One of the perennial dialogues in culture journalism exalts the connection(s) between contemporary pop music and classical (canonical) music. Now, over the last 15 years, I’ve had experience in both classical- and pop-music performance, and based on that experience I must say I’ve never found such discussions anything less than exasperating. The classical community seems motivated primarily by the idea of “staying relevant,” using popular music as a platform for becoming, well, popular; secondarily, its foundational or ancestral status is reaffirmed to a contemporary audience. (I say secondarily because legitimacy-by-seniority only emphasizes its non-contemporary position viz. popular music.) Pop music’s stake in all this mirrors that of its classical counterpart: the “contemporary” is elevated from the status of mere trend to a place in the canon by affirming its classical inheritance.

This describes a social-historical pyramid of influence and status, though, more than it articulates the specifically musical features of what the cultural “classics” have in common. When Michael Jackson died recently, I was in a hotel in Toronto, mesmerized by the media extravaganza as it played out on CNN. In a retrospective of MJ’s career (a “look back” courtesy of all CNN’s own footage, since that channel no doubt was the preeminent looker-on of Jackson’s personal and professional life), one of the producers he worked with was featured as a talking head. He noted that one night, not too long before his death, Jackson called him at home.

“How come there aren’t any new sounds?” he wanted to know. The producer asked him what he meant, and according to him, Jackson said, “Well, I mean, somebody invented the drums, right?” The producer’s point in recounting that exchange was that, even up to the last years of his life, MJ was driven by musical innovation, an urge to escape the confines of musical convention (not specifically cultural convention, although of course cultural change has been a consequence of musical innovations by MJ and many other “innovating geniuses,” as Stravinsky called such pivotal figures).

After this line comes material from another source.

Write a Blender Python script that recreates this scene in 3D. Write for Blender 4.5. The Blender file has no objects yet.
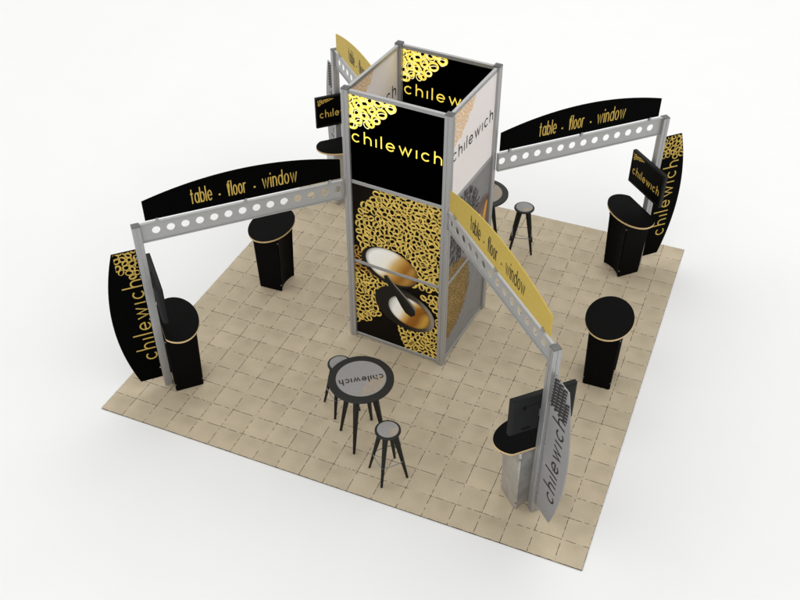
import bpy, math, random
from mathutils import Vector, Matrix
PI = math.pi
sc = bpy.context.scene
col = sc.collection
rnd = random.Random(7)

def lin(r, g, b):
    f = lambda c: (c/255/12.92) if c/255 <= .04045 else ((c/255+.055)/1.055)**2.4
    return (f(r), f(g), f(b), 1.0)

# ------------------------------------------------------------------ materials
def new_mat(name):
    m = bpy.data.materials.new(name); m.use_nodes = True
    return m, m.node_tree, m.node_tree.nodes['Principled BSDF']

def mat(name, c, rough=.6, metal=0., spec=.3, var=.0, scale=30., bump=0., bscale=200., rvar=0., emit=0., detail=3.):
    """principled surface with a procedural tone / roughness variation and a fine bump"""
    m, nt, b = new_mat(name)
    b.inputs['Roughness'].default_value = rough
    b.inputs['Metallic'].default_value = metal
    b.inputs['Specular IOR Level'].default_value = spec
    tc = nt.nodes.new('ShaderNodeTexCoord')
    n = nt.nodes.new('ShaderNodeTexNoise'); n.inputs['Scale'].default_value = scale; n.inputs['Detail'].default_value = detail
    nt.links.new(tc.outputs['Object'], n.inputs['Vector'])
    r = nt.nodes.new('ShaderNodeMapRange')
    r.inputs['From Min'].default_value = .3; r.inputs['From Max'].default_value = .7
    r.inputs['To Min'].default_value = 1-var; r.inputs['To Max'].default_value = 1+var
    nt.links.new(n.outputs['Fac'], r.inputs['Value'])
    mx = nt.nodes.new('ShaderNodeVectorMath'); mx.operation = 'SCALE'
    mx.inputs[0].default_value = c[:3]
    nt.links.new(r.outputs['Result'], mx.inputs['Scale'])
    nt.links.new(mx.outputs['Vector'], b.inputs['Base Color'])
    if rvar:
        rr = nt.nodes.new('ShaderNodeMapRange')
        rr.inputs['From Min'].default_value = .3; rr.inputs['From Max'].default_value = .7
        rr.inputs['To Min'].default_value = rough-rvar; rr.inputs['To Max'].default_value = rough+rvar
        nt.links.new(n.outputs['Fac'], rr.inputs['Value']); nt.links.new(rr.outputs['Result'], b.inputs['Roughness'])
    if bump:
        n2 = nt.nodes.new('ShaderNodeTexNoise'); n2.inputs['Scale'].default_value = bscale
        nt.links.new(tc.outputs['Object'], n2.inputs['Vector'])
        bp = nt.nodes.new('ShaderNodeBump'); bp.inputs['Strength'].default_value = bump; bp.inputs['Distance'].default_value = .002
        nt.links.new(n2.outputs['Fac'], bp.inputs['Height']); nt.links.new(bp.outputs['Normal'], b.inputs['Normal'])
    if emit:
        nt.links.new(mx.outputs['Vector'], b.inputs['Emission Color'])
        b.inputs['Emission Strength'].default_value = emit
    return m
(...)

Consider Jackson, then, in light of the classical/pop “connection” dialogue. Here is a musician—a pop musician—who made much of his debt to dance greats like Fred Astaire and, of course, to Smokey Robinson and everyone at Motown. Yet it’s been said recently that the night Jackson debuted the Moonwalk at Motown 25, Fred Astaire called him to offer his congratulations. It’s not that being an innovating genius, as indeed MJ was (most significantly, I think, in dance), means the artist is altogether original, with no musical debt to his predecessors. More often than not, as in the case of MJ and Fred Astaire, the ancestors are nearly worshipped. But attaining the status of a “classic” involves something of a usurping of one’s predecessors, an act or process of outstripping what is “classical.” The pop/classical dialogue we hear so much about today is never, to my knowledge, predicated on this aspect of “connection,” i.e., the aspect of breaking away, of innovation, that redefines the canon by expanding its scope to include, well, the unprecedented.